Claiming his words


June 25, 2015

When Rev. Ted Lyddon Hatten, who has served as Conference Artist for some 22 years, gave a statement early in the Annual Conference weekend, his primary focus was engaging the attendees in an interactive experience that invited everyone to consider a series of questions related to a visual artwork he had created for the Conference. However, towards the end of his remarks, as Rev. Lyddon Hatten briefly addressed some of the church body’s difference of opinion on questions of human sexuality, he raised some eyebrows when mentioning the Westboro Baptist Church in the same breath as the Catholic Church.

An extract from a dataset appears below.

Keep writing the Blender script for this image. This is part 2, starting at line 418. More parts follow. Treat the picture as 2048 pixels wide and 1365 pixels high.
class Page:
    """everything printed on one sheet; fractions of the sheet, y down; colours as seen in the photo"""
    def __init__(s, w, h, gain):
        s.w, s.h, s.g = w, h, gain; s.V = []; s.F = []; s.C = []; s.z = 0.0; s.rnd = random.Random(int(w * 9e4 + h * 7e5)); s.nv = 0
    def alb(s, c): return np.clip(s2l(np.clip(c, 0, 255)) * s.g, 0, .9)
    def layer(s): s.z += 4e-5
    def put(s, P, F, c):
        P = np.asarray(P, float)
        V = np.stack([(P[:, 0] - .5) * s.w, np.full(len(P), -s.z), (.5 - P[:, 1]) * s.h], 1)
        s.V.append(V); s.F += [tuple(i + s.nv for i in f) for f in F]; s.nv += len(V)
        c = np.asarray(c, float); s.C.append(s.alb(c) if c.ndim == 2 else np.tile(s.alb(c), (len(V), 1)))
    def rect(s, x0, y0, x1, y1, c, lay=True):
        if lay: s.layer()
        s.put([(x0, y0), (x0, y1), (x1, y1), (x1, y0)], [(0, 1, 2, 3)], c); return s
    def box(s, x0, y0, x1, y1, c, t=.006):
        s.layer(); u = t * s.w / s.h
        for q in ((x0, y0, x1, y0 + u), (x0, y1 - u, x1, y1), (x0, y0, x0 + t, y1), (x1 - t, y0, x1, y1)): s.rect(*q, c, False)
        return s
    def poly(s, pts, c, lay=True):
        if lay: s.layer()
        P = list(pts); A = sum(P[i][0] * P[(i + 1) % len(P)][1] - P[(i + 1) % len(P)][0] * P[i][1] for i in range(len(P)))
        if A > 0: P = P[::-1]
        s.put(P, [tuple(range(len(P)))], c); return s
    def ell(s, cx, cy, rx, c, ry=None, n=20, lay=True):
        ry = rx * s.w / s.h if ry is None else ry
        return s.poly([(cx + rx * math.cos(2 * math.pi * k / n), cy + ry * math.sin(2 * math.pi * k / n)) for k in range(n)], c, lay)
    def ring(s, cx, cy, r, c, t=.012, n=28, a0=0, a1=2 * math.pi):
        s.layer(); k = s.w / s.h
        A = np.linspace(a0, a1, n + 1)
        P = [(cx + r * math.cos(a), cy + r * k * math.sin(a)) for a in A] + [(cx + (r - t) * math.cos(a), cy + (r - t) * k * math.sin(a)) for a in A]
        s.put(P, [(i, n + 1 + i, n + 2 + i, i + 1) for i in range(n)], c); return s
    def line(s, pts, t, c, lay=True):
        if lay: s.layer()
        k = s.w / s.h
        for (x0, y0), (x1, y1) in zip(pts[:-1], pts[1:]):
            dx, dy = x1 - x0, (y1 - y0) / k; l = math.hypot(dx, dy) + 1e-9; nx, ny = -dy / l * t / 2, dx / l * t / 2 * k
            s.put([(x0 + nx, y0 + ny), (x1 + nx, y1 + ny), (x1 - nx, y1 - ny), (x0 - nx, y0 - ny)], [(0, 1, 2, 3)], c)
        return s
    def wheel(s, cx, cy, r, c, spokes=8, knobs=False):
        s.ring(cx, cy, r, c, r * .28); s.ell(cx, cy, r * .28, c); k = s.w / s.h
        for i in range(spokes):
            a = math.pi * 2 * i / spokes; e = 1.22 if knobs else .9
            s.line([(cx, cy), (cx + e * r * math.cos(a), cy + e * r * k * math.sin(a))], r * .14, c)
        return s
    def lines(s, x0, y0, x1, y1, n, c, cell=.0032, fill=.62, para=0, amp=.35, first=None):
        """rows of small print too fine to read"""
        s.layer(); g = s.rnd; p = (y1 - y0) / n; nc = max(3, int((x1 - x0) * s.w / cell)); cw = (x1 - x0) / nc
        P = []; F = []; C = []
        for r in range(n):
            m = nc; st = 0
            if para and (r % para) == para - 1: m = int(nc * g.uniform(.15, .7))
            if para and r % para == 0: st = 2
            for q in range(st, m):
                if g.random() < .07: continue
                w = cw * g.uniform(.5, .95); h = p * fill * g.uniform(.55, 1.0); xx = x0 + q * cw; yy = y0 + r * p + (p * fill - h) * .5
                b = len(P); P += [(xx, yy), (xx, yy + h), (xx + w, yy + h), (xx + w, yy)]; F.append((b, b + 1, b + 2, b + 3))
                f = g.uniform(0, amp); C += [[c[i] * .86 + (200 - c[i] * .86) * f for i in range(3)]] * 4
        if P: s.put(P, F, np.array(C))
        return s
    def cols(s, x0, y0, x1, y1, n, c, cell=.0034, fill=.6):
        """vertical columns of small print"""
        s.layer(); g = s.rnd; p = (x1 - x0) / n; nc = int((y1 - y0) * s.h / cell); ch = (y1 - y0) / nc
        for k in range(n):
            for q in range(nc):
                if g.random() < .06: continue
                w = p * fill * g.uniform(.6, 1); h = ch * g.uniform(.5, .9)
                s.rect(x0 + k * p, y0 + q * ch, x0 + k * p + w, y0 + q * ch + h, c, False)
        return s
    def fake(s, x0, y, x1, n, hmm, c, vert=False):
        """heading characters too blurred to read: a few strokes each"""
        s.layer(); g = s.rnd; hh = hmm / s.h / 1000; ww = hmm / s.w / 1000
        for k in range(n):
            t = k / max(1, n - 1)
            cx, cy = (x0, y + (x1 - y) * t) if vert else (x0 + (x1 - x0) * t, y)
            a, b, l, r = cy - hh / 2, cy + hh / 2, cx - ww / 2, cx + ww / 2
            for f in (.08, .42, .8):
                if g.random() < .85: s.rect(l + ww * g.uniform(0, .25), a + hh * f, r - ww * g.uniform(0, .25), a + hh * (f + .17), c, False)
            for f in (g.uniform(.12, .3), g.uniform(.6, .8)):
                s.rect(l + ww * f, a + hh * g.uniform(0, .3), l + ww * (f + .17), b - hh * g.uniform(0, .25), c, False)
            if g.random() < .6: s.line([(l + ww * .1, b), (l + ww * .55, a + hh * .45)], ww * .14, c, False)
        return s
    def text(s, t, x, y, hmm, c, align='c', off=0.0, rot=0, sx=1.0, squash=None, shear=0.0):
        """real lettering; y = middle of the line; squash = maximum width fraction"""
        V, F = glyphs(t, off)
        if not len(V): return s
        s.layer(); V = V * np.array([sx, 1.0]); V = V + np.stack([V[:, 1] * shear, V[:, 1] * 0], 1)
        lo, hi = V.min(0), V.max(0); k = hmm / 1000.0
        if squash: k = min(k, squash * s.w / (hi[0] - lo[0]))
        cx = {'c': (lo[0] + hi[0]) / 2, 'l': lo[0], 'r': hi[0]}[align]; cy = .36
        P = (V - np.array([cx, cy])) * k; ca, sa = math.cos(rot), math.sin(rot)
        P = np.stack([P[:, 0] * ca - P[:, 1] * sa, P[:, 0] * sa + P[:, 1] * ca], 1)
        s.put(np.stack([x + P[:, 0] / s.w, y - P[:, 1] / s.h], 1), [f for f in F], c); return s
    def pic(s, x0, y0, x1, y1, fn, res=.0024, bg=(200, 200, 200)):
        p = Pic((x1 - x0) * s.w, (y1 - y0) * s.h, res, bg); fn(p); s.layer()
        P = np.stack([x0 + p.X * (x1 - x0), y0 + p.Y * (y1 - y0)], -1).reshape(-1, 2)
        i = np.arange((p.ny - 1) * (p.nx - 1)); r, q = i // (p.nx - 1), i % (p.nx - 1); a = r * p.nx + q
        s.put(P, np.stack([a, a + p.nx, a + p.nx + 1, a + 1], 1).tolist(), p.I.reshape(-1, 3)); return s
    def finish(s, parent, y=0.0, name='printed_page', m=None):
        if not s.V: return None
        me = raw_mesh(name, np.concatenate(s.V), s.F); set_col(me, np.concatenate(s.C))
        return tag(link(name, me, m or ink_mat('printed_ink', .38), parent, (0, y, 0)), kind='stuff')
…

Click here to read the two statements from the Conference Artist

In a second statement to the Annual Conference, precipitated by concerns raised by many who had been present during the first, Rev. Lyddon Hatten spoke about the nature of miscommunication. “Some of the words that I spoke Saturday night were misheard,” he said. “I am responsible for the words that come out of my mouth. Maybe that doesn’t need to be said, but I’m erring on the side of clarity today. By the volume – and I mean number and decibels – of feedback that Bishop Trimble has received about this, one might come to believe that he is responsible for the words that come out of my mouth. He is not. I am.”

He continued, saying, “I am aware that for some of you, some of my words caused pain. And I want to be exceedingly clear here, that was not my intent. Do I equate the Catholic Church with the Westboro Baptist Church? No.” Rev. Lyddon Hatten also made it clear that he had no intention of being provocative, but rather hopes that his words and work can deepen important conversations between people.

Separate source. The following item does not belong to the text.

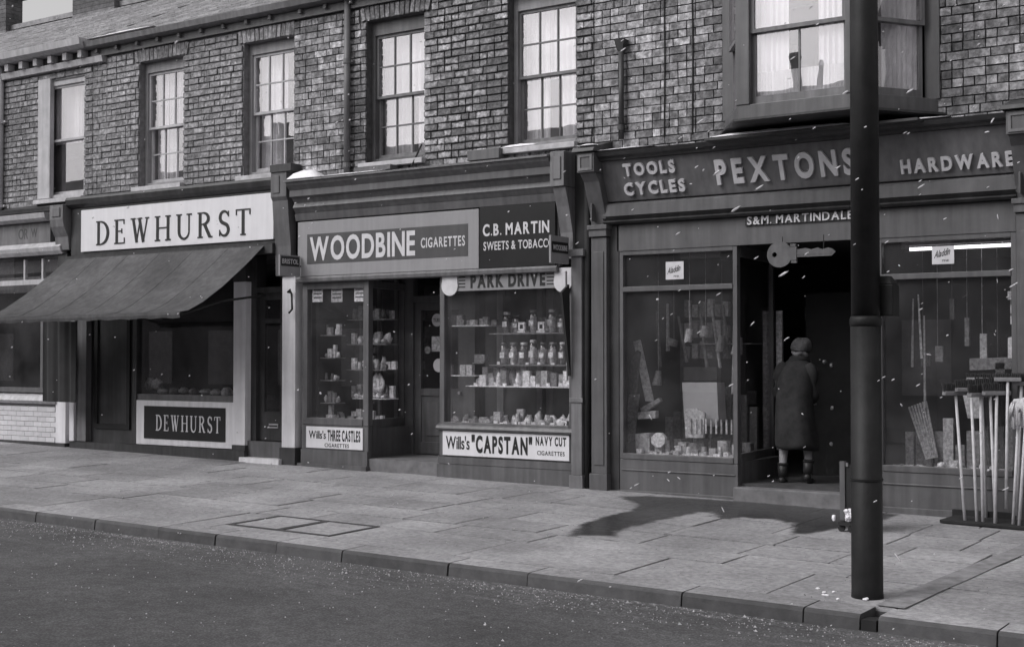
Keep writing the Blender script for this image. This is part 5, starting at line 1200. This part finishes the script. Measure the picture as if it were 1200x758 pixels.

In his remarks, Rev. Lyddon Hatten spoke for a minute about his artwork, too. “The installation surrounding the font was going to change and morph over our time together, but it seemed appropriate to me to leave it unchanged, static. But I did remove two of the smallest rocks from the installation. You may not have noticed because they were there hidden in the shadows among the larger stones,” he explained, noting that he had been carrying those rocks in his pocket.  

“The ground that we’re standing upon, with all of our beliefs and questions, with all of our pain and our joy all tangled together, this ground is sacred – but rocky. Not easy to navigate. And there among the large stones are the smaller ones, those of you who may be easy to miss in the middle. I’ve been listening to those stones and I thank you for listening to me and for listening to God and for listening to each other,” he concluded.